The changing stable carbon isotope composition of atmospheric CO2 reflects discrete carbon flux events in Earth's history. One such event is the Cretaceous-Tertiary boundary, which is recognized by an approximately -1 0/00 to -2 0/00 excursion in marine carbonate carbon isotopic value. This excursion is used to infer changes in atmospheric CO2 (and resulting climate change) associated with the terminal Cretaceous bolide impact. Because the excursion is modulated through the globally well-mixed atmosphere, this event offers a robust chemostratigraphic marker.

We couple a model of isotopic fractionation during C3 land plant carbon assimilation with an extensive database (506 measurements on 207 species) to develop and test a relationship for reading the carbon isotopic composition of the paleo-atmosphere from land plant tissue. Applying this relationship to the land-plant organic carbon record as preserved in terrestrial sediments of the Hell Creek and Tullock formations of McCone and Garfield counties, Montana, we are able to reconstruct the isotopic history of the latest Cretaceous and Danian atmospheric CO2. In stratigraphic sections where the K-T boundary is recognized by the presence of iridium and shocked minerals, we observe a -1.5 0/00 to -2 0/00 carbon isotopic excursion in land plant organic carbon immediately above the K-T boundary. This excursion is correlated with the negative excursion in marine carbonates recognized at the same chronostratigraphic horizon.
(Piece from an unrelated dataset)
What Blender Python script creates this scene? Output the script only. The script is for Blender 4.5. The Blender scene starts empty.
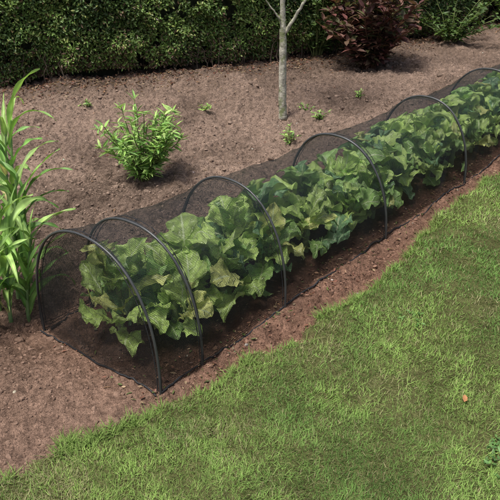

We use this excursion to correlate precisely between sections containing shocked-mineral impact beds and those in which this sedimentological feature was not preserved. This technique offers good results in several sections where the K-T boundary could not previously be placed. Our results show that the Z-coal, the sedimentological boundary between the Hell Creek and Tullock formations, was not deposited synchronously across the eastern Montana outcrop belt and thus does not represent an impact-caused climate-facies change. Variation in carbon isotopic values stratigraphically below the K-T boundary suggest that the impact was preceded by an interval of decreasing then increasing global biomass, which may be reflective of global-scale climatic instability in the latest Maastrichtian. Our revised K-T chrono-stratigraphy will allow precise calibration of floral and faunal change associated with the terminal Cretaceous event, thus constraining hypotheses of timing and mechanism.